Davetlileri tanımıyor yazar/oyuncu, davetliler de onu tanımıyor. Kimse kimseyi tanımıyor ama teşekkür edilmesi gerekiyor. Kime? Kazananın ismini açıklıyor oyuncu, heyecanın doruğa ulaştığı o anı canlandırıyor, sonra kısık bir, "Ben," çıkıyor ağzından. "Ben" kimseye teşekkür etmiyor, ailesi veya arkadaşları yaratıcılık sürecine dahil değil, her şey tekillikte ortaya çıkıyor, merkezden çemberler halinde dağılan bir teşekkür konuşmasında en yakınlarla başlayan teşekkür zinciri anlamsızlığa doğru genişler ama bu kez öyle değil, sanatçı yanında başka kimseyi istemiyor. Kapıyı açan birine de teşekkür edilir, o halde bu teşekkürün ve muhataplarının hiçbir anlamı yok, her şey bireysel bir çabanın ürünü, sanatçının yalnızlığının kitleyle paylaşılmaya zorlanması büyük bir bunaltı, zorunlu bir performans, o halde konuşan kişi davetlilere istediklerini verecek, taşkınlık görmek için gelenlere de.

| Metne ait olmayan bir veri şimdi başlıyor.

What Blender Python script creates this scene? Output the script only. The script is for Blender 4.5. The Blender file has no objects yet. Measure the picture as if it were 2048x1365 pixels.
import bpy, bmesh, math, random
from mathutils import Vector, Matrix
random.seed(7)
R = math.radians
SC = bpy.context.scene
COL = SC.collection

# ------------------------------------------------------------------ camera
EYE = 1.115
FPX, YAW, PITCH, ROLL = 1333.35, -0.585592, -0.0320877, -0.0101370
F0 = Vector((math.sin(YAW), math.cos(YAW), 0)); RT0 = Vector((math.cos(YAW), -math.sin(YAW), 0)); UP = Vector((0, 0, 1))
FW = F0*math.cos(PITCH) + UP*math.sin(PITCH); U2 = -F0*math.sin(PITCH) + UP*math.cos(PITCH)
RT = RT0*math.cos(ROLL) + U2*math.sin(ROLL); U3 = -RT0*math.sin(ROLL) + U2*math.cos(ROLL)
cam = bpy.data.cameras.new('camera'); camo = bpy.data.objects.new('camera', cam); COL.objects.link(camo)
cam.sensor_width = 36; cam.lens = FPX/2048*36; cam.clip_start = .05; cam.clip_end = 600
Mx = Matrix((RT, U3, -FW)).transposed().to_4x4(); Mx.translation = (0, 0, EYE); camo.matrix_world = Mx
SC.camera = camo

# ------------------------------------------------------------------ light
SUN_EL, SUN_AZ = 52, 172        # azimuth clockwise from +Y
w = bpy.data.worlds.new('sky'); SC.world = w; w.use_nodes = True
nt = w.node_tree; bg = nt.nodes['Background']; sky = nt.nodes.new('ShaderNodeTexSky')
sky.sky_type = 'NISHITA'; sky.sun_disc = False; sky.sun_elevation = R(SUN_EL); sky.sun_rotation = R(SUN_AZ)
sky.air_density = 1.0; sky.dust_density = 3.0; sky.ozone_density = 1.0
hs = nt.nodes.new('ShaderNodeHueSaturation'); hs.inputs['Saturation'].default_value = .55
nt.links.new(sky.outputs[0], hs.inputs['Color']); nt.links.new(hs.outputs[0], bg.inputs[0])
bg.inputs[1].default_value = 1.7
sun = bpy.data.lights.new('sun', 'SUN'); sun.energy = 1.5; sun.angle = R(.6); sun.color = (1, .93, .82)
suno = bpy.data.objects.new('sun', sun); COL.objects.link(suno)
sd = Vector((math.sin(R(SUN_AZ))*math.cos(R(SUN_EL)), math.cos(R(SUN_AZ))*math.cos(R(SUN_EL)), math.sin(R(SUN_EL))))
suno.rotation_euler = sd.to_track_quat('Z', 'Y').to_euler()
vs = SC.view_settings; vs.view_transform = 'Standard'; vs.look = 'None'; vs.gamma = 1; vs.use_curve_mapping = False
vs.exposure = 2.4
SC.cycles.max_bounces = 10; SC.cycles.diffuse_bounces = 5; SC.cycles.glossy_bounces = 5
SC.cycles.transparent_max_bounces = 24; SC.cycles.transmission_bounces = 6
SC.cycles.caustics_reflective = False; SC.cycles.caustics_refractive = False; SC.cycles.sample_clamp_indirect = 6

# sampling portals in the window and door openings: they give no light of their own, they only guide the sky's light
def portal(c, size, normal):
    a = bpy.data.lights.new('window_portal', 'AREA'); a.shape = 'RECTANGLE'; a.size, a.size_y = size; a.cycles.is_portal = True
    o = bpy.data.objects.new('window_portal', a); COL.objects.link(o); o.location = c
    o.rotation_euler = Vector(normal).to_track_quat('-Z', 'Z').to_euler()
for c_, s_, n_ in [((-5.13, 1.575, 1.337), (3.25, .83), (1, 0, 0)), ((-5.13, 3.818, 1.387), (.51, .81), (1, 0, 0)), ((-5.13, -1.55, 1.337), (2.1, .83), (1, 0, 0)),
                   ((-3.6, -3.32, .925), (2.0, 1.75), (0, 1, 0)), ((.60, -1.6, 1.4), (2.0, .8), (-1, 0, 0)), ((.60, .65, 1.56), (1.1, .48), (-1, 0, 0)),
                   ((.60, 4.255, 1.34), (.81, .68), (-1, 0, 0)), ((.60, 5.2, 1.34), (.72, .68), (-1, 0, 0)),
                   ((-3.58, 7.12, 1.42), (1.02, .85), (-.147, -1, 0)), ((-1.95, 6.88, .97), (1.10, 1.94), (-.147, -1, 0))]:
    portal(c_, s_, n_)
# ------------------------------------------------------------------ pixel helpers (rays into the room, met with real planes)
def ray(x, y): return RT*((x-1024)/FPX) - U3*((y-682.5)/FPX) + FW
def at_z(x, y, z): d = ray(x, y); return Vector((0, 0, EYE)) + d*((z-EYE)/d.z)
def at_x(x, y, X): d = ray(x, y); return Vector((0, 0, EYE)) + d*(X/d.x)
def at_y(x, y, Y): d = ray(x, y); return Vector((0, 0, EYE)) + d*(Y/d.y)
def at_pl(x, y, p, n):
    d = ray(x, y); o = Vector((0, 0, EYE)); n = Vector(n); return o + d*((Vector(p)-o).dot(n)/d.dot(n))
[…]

Merkezden yayılan konuşmada mutlaka birilerine minnetler bildirilecek. Ünlü isimler olabilir; Sartre, Musset, kim olursa. Köklerin anlatılması gerekiyor; esinlenilen sanatçılar, mekânlar, ne varsa. Sonra ödülün sorgulanma aşaması geliyor, bu ödül o zamana kadar ortaya konmuş bütün eserler için veriliyor, o halde sanatçı o kadar, yani sonraki yaratıları için bir yargıda bulunulmayacak, hatta sonraki eser diye bir şeyin olmamasını da imliyor olabilir bu ödül, "yeri gençlere bırakmak" için son bir ödül, eskimiş bir çağın sanatçısını ortadan kaldırmak için onore etmek, şahane fikir. Konudan konuya atlanır, ışıklar yavaş yavaş kararır, ortalık tekrar aydınlık olduğunda sahnedeki karartının kartondan bir insan maketi olduğunu görürüz. Perde. Alkışlar. Sanatçı sahnedeki temsilinden ibarettir, ödüller yine bir temsildir, eserler bir temsildir, hiçbir şey sanatçının içsel sürecini anlatamaz, onurlandıramaz. Sanatçının kazandırdığı form sanatçıya en uzak olan şeydir, başta ne kadar yakın olursa olsun. Hiçbir şey, dünya görüşü diyeceğim, dünya görüşüne yaklaşamaz.
Müthiş bir anlatı. Sahnede de izlemek isterdim.